A pig's delight is three square meals each day, according to a Swedish study on Tuesday showing swine raised in conventional indoor pens are healthier and grow fatter when fed this way.
The researchers were looking to see whether they could alter feeding times to improve the welfare of indoor pigs raised for commercial slaughter and potentially give farmers ways to better maintain their livestock.
Pigs kept outdoors eat in a more "natural" way by rooting for food throughout the day and gobbling it up in smaller quantities, something the researchers thought the penned hogs might prefer, said Eva Persson of the Swedish University of Agricultural Sciences who led the study.
"We thought if we could increase the time a pig spent feeding it could have had a positive impact on their well-being," Persson said. "If you look at pigs outdoors their natural behavior is to more or less eat all day."
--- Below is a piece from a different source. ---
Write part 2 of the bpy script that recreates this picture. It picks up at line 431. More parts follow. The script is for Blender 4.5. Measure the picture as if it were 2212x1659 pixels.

The team gave 360 indoor-raised pigs the same amount of liquid feed spaced out into either three or nine meals, she added in a telephone interview. The study did not look at any potential implications for humans.
Pigs fed the "natural" way gained less weight and had an increased number of stomach lesions that could lead to ulcers compared to the animals given food three times each day, the researchers said.
"Increased daily feeding occasions among group-housed pigs resulted in a poorer daily weight gain and an increased number of stomach problems," they reported in the BioMed Central journal Acta Veterinaria Scandinavica.
"It will be of great interest to those in the farming and animal welfare fields that this study does not support increased daily feeding occasions in fattening pigs."